In: Operations Management
Q. Analyze critically that under what circumstances might a company want to use Supply Chain Services in Logistics Management from a third party?
Although it largely depends on students creativity but answer KEY points should be included:
ships small packages occasionally
cost of shipment
delivery time
package pick-up time
customer preference
price of good and reliability of the carrier
dependability
Supply chain in Logistics in itself is often not a primary business focus for a lot of companies. As any company grows, its logistics requirements also substantially increases. At some point it is often no longer cost efficient to continue fulfilling your logistics needs and therefore continuing with an in-house supply chain in logistics is often challenging and tedious.
Example: If you are a consumer goods company, making a great product is not enough if it is not reaching the consumer in the required way.
To start with a company must financially and operationally assess whether managing their own logistics is cost effective or not. Also, they should identify bottlenecks and challenges that they currently face while also looking at Quality control issues. Below are few of the vital parameters that a company must look into before considering their decision of using third party logistics (3PL):
Cost of Shipment: As providing a seamless service is the main business focus of 3PL, they provide lower transportation rates beacuse of the optimization they can achieve due to their Economies of Scale (EOS). Besides these 3PL would quite naturally have worked towards maximing their logistical efficiency by various means of technology in terms of using mathematical modelling and algorithms and building up requisite infrastructure. Therefore, their rates are quite attractive specially for smaller business and other businesses too for whom building an in house logistics arm is often a financial hiccup.

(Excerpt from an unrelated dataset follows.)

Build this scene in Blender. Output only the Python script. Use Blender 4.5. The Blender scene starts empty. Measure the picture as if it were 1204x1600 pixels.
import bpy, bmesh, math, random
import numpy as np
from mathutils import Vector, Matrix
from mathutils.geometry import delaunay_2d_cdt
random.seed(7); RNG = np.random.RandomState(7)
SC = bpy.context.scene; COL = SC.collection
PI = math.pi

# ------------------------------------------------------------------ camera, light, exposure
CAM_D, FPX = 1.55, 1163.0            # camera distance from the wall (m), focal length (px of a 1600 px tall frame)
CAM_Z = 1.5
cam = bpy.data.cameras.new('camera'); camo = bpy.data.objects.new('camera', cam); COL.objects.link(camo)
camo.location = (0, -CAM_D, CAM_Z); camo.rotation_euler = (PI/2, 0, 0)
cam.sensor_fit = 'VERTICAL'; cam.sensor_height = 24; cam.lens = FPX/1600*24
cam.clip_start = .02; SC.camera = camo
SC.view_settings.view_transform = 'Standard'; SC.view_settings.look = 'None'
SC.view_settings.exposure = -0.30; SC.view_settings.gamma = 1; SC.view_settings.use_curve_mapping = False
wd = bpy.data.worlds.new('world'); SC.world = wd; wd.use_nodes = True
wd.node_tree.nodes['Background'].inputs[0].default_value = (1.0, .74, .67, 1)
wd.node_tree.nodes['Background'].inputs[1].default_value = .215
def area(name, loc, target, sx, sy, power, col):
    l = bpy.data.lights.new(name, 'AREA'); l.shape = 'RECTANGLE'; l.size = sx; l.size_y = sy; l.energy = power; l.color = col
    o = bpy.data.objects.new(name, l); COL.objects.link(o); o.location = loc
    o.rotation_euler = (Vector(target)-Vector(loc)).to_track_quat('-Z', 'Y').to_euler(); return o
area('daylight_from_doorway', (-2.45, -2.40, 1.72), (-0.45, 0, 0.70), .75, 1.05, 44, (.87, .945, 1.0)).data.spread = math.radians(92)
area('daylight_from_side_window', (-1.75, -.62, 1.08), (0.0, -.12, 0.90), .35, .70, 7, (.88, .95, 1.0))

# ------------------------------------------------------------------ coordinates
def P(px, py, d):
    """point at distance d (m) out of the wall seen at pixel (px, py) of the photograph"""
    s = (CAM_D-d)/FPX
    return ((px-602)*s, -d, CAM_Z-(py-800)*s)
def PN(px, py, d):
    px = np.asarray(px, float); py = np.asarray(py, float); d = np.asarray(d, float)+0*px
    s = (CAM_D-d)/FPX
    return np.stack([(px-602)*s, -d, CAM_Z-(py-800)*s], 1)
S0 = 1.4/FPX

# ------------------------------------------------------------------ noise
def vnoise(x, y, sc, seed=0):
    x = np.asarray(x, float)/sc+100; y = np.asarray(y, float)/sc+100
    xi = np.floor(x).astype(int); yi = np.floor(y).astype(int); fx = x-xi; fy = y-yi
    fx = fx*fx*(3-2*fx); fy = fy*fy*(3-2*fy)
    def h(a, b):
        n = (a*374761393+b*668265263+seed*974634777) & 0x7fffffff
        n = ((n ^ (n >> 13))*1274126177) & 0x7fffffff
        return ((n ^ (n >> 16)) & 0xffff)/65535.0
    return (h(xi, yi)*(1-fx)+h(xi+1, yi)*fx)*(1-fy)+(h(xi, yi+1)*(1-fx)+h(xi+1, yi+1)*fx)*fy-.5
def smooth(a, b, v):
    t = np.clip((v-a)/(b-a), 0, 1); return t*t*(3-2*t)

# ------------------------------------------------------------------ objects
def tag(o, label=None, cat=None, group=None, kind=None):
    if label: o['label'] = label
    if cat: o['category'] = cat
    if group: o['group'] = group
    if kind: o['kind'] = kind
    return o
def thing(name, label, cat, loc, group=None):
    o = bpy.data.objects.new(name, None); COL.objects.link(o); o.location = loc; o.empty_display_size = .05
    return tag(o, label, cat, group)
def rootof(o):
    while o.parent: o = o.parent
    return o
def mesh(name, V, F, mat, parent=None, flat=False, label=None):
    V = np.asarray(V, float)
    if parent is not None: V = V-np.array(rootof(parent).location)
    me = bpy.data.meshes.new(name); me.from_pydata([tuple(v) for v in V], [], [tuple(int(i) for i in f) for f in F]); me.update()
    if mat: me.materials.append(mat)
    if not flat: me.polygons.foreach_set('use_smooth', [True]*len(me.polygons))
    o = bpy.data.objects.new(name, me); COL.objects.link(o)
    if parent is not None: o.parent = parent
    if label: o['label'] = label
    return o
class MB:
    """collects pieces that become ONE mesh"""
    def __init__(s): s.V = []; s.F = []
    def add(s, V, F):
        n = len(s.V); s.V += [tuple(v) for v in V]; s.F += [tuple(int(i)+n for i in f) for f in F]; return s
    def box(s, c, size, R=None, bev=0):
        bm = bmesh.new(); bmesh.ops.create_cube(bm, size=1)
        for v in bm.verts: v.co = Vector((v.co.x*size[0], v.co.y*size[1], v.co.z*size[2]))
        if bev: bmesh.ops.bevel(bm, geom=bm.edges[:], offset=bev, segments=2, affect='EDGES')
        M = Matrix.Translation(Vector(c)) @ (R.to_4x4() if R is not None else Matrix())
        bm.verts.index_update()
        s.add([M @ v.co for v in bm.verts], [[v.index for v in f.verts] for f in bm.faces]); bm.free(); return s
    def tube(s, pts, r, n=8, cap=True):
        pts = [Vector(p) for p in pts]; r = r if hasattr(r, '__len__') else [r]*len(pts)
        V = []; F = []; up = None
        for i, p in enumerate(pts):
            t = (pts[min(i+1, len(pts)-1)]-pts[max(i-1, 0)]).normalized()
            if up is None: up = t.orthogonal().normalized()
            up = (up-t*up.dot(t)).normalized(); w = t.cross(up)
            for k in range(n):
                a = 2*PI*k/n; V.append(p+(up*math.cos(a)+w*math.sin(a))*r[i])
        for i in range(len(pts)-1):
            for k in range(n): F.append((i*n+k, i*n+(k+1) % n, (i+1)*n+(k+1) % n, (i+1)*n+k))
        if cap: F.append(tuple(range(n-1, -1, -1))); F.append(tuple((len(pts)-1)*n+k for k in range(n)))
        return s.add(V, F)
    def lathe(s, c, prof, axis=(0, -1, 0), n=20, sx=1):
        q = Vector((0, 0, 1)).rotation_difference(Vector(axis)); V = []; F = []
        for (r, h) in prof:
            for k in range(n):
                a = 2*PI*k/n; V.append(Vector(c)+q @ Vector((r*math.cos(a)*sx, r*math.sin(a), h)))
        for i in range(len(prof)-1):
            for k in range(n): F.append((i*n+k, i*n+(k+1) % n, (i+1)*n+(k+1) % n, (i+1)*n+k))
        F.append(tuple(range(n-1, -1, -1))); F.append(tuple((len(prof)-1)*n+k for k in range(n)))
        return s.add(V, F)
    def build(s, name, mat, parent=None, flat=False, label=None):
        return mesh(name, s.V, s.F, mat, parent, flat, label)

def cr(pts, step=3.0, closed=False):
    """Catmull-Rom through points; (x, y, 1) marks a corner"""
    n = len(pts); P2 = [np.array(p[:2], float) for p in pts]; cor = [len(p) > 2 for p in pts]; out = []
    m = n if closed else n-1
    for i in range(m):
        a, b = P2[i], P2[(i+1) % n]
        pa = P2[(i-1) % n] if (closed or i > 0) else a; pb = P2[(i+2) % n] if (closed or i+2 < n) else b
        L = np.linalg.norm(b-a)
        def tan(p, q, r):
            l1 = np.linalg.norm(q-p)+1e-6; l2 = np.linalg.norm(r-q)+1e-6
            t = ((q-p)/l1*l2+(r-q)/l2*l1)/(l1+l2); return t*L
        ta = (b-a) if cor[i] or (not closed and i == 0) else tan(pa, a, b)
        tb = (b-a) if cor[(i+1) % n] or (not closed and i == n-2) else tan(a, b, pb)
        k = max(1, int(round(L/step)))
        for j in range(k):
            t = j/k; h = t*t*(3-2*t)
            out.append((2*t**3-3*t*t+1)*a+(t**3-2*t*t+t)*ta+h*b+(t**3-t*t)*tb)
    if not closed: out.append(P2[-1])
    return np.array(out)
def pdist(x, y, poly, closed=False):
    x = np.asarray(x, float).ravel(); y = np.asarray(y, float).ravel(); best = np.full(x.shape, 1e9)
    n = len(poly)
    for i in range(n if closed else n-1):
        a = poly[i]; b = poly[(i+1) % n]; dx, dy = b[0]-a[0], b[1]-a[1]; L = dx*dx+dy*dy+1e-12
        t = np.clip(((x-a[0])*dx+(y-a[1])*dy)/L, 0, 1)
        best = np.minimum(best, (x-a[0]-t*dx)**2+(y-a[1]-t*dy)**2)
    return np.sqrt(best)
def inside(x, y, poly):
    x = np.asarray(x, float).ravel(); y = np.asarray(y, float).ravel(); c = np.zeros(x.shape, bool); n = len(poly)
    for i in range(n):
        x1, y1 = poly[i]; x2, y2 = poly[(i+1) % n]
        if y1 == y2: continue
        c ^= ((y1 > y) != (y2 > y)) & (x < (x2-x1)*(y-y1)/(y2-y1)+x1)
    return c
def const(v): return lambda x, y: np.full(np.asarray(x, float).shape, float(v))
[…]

Delivery Time: The infrastructure and time efficiency capabilities of these 3PL substantially reduces the delivery time. Also, there are service levels that they have to adhere to based on the contract finalized.
Customer Preference: 3PL are extremely customer centric and are work in accordance to what suits their customers the best. Their services also continuosly improve based on their historical logistical data.
Dependancy/Reliability : It is critical to understand that handing over logistics to 3PL comes with a great deal of dependancy and also commitment. Any issue arising at 3PL end can substantially impact logistical downtime which again translates into added cost apart from other operational issues. If the service levels and cost effectiveness of 3PL is not as expected, often companies are put into uncomfortable situations as changing 3PL provider is easier said than done even if numerous options are available. Therefore, careful analysis needs to done to choose a reliable 3PL provider as the magnitude of dependancy is huge.
Quantity of Shipment: The Economies of Scale and logistical efficiency make it feasible to ship varying shipment sizes without substantial variations in cost and delivery time.
Loss of Control: The major deterrent for any company while handing over their logistics operation is the loss of control. The choice puts a 3PL in control of a crucial operational aspect which directly impacts customer service levels and customer satisfaction. Also, the in-house team loses substantial logistics knowledge when 3PL is used which makes changing 3PL or building their own capacity difficult at a later stage.
An interesting fact to know is that in the short term often 3PL looks more attractive but in the longer term handling the logistics in-house is more profitable provided the right operational efficiency is achieved.
To sum it all up, clearly the handing over of logistics to 3PL comes with its pros and cons. The right decision will depend on a company's business needs and desired efficiency.